No Cookies if No Permission

Cookies were popular in confectionary industry. They travelled from Persia to Europe. Later in the 19th century, they appeared in California at the instance of the Chinese and Japanese immigrants there. It is a sweet and tempting snack.

Cookies then made a jump from cuisine to complicated computer science world. It happened because of the work of Lou Montulli, an American computer programmer who was busy creating the first web browser in 1992. Those days he worked for University of Kansas and later for Netscape. He concluded that keeping user data in his web browser was preferable to storing it. It pertained to e-commerce site selling things to a user. He names it a Magic Cookie.
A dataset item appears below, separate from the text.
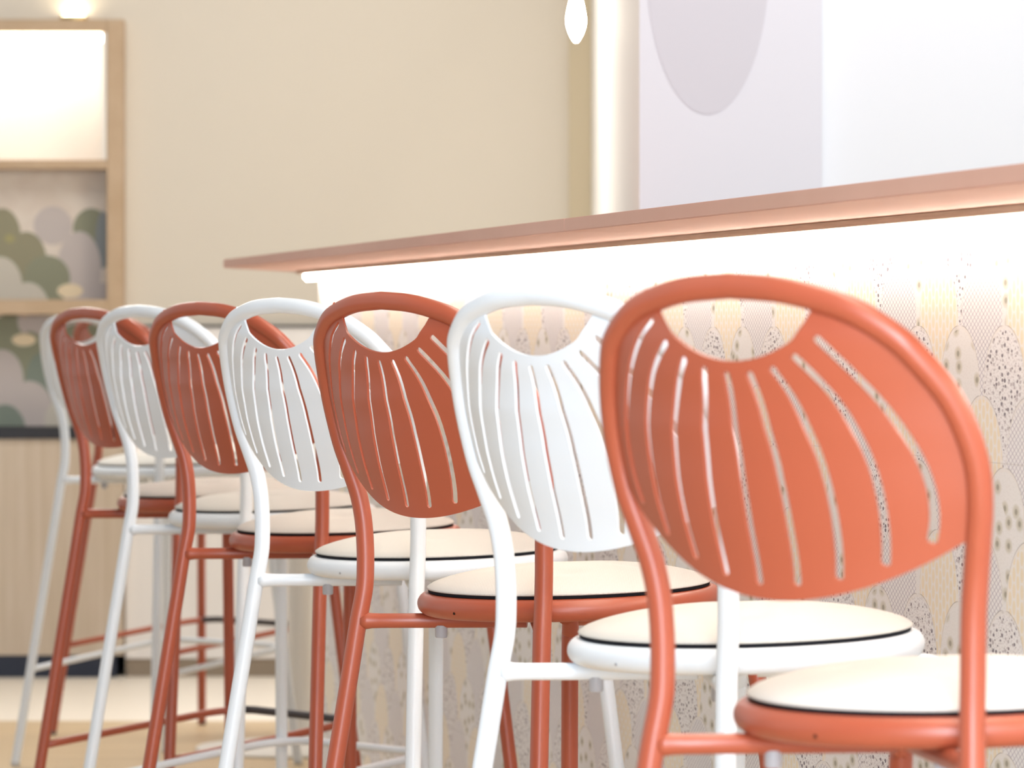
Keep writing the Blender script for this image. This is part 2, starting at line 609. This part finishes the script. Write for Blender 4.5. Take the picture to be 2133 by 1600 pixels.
link('edge_batten', bm, M['batten'], bar, smooth=False)
bm = bmesh.new()
prism(bm, [ln(1.524, 1.5), ln(1.524, 10.715), ln(1.546, 10.715), ln(1.546, 1.5)], CAM_H + 0.117, UND_Z - 0.001)
bmesh.ops.bevel(bm, geom=bm.edges[:], offset=0.005, segments=3, affect='EDGES')
bmesh.ops.transform(bm, matrix=inv, verts=bm.verts)
link('light_strip', bm, M['led'], bar, smooth=False)

# ------------------------------------------------------------------ the bar stool
HALF = [(0.0, -.305, -.0392), (.05, -.3035, -.0358), (.09, -.2965, -.0276), (.12, -.2885, -.0170), (.15, -.2745, .0033),
        (.164, -.2634, .02), (.1811, -.2443, .05), (.1898, -.2304, .08), (.1928, -.2194, .11), (.1900, -.2115, .14),
        (.1827, -.2040, .17), (.1752, -.1972, .20), (.1702, -.1935, .23), (.1682, -.1918, .26), (.1677, -.1915, .29),
        (.1683, -.1930, .32), (.1727, -.1990, .36)]
LEG = [(.1727, -.1990, .36), (.1778, -.2051, .41), (.1840, -.2125, .47), (.2225, -.2570, .83), (.2425, -.2800, 1.018), (.2455, -.2835, 1.047)]
RT = 0.0111


def P3(x, y, e):
    return Vector((x, y, CAM_H - e))


def lerp(tab, v):
    if v <= tab[0][0]:
        return tab[0][1]
    for (a, ya), (b, yb) in zip(tab[:-1], tab[1:]):
        if v <= b:
            return ya + (yb - ya) * (v - a) / (b - a)
    return tab[-1][1]


FULL = spline(HALF + LEG[1:], 8)
fine = FULL[:8 * (len(HALF) - 1) + 1]
legf = FULL[8 * (len(HALF) - 1):]
JT = (FULL[8 * (len(HALF) - 1) + 1] - FULL[8 * (len(HALF) - 1) - 1]).normalized()
HW = [(p.z, p.x) for p in fine]
YT = [(p.z, p.y) for p in fine]
BULGE = [(-.03, .0), (-.017, .018), (0, .038), (.02, .047), (.036, .054), (.08, .066), (.12, .070), (.16, .070), (.21, .067), (.24, .065)]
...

The innocent web cookie later became the bone of contention when privacy issues were raised. It was realised that a cookie with a little piece of text on the web browser revealed your surfing habits and at times even the credit card payment details at the website. Europe took this seriously, and equated it with Jewish detection of the Nazis in 1930s through a census. They enacted a new law, The European General Data Protection Regulation (GDPR) which was enforced in 2018. It requires a web user’s express permission to use a web cookie. There are fines if you violate the GDPR.

The US too is thinking on the lines of Europe to enforce the data privacy.

What was once a childhood pleasure, a cookie, has come to acquire a thing to be feared reputation.